By Scott Stiffler
Plenty of people dream about running away to join the circus, but precious few have enough core strength to make it in the world of spandex, sawdust, and high-flying derring-do.
San Francisco Bay Area native and Sunnyside transplant Mark Curtis Ferrando made the leap from gymnast and theater kid to practitioner of eye-popping partner acrobatics when he began training at Circus Warehouse — a Long Island City facility whose high ceilings and 8,000-square-foot sprawl allow ample room for trapeze work, catch and balance practice, and the mastery of striking a vertical pose in the middle of a horizontal pole (an absurdly difficult task Ferrando excels at — see his social media for proof).

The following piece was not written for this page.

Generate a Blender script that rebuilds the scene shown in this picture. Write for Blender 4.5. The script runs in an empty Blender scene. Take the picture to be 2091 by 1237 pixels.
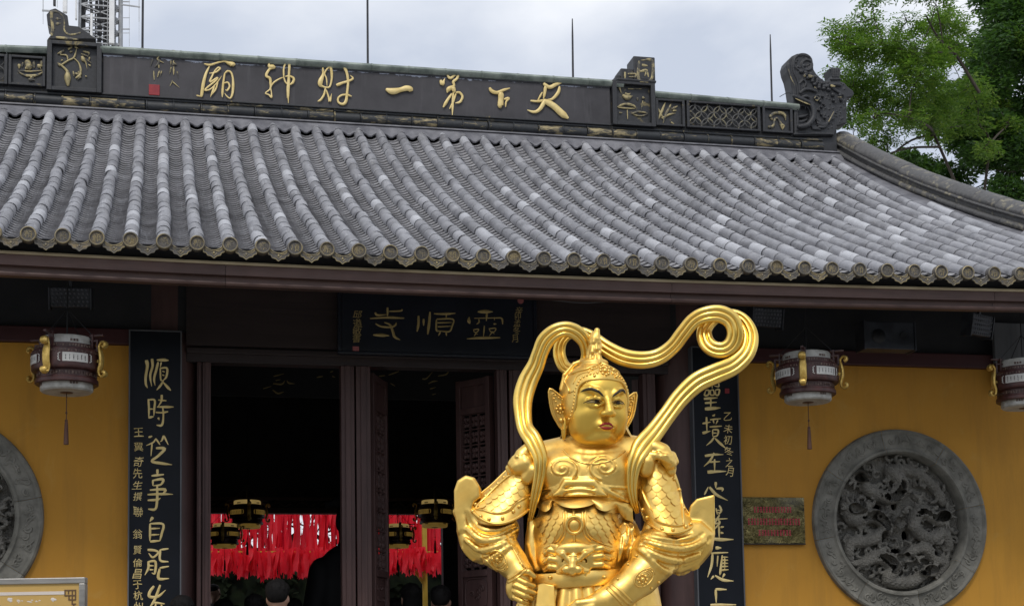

Since graduating from the Circus Warehouse professional program in 2012, Ferrando has found steady employment, albeit in the show-to-show patchwork manner befitting one whose resume touts the on-demand deployment of tumbling, juggling, handstands, trampoline work, theatrical combat, guitar playing, and whistling. No stage work to offer? No problem. Toiling behind the scenes as a technician or house manager is another way he pay the bills.
“When I was in theater school,” recalled Ferrando, who has a B.A. in Dramatic Arts from UC Davis, “I couldn’t help but build sets and light things. I’m obsessed with this world of expression, and I want to know about all of its parts.”
The up-for-anything Renaissance man seems to have found a perfect match in his current project: Ferrando acts, sings, and serves as fight choreographer for the medieval-tinged “Dragon Slayer: The Musical.” Presented as part of the New York Theatre Festival’s Winterfest, bookwriter and lyricist Tony Scialli’s alternately fizzy and frank tale of harsh reality colliding with heroic fiction is as much a hybrid as its titular flying, fire-breathing creature.
Set in a dingy Times Square diner, aspiring writer Lenny is penning a tune-filled show in an attempt to fulfill his grandfather’s insistence that he’s destined for success on the Great White Way. His laser-like focus causes him to push away Lenore, a waitress at the diner and a talented dancer with dreams of her own (whose snarky “I Love a Jerk” number is one of the show’s high notes). Callous Lenny suffers a crisis of confidence similar to the knight in his musical, who can’t face another dragon once the magician who gave him his powers is revealed as a fraud. Zany, life-altering chaos ensues in the second act, as damsels and villains from this fantasy begin to appear in the real world, just as Lenny’s big break is finally in sight.
The literary and musical theater references peppered throughout “Dragon Slayer” give it a fun sense of self-awareness that eludes its main character for much, though, thankfully, not all of his hero’s journey — which includes several action scenes that take place in Lenny’s imaginary medieval realm. When knights and dragons meet, Ferrando is the guy responsible for injecting a sense of danger into their epic clashes, while keeping his fellow cast members safe from harm.
“There are a lot of safety issues,” Ferrando said. “Even with fake fighting equipment, the purpose [of stage combat] is to keep people safe so they can do the show over and over again without injury. We work with swords and shields, so you really have to know how to roll — where to strike, and what eye contact to make beforehand; to know your partner is ready.” That puts the victim firmly in control. “When it comes to the knight being thrown,” Ferrando noted, “the dragon has to follow what the knight is doing — and the knight makes it look like it hurt.”
In addition to creating and directing the fight choreography, Ferrando is part of the dance ensemble and vocal choir. He also shows up in various scenes as a pizza chef, sailor, subway car entertainer (complete with backflip), Times Square’s Naked Cowboy, counterfeit watch vendor, and, finally, the part he was born to play and nailed a long time ago: aspiring actor.
“It’s a privilege to be working on a show in New York,” said Ferrando, who has racked up dozens of theatrical and circus credits since his arrival in 2011. “There’s a lot of magic here. There’s something about people believing that New York is a city of possibilities, where dreams come true if they work to make it happen.”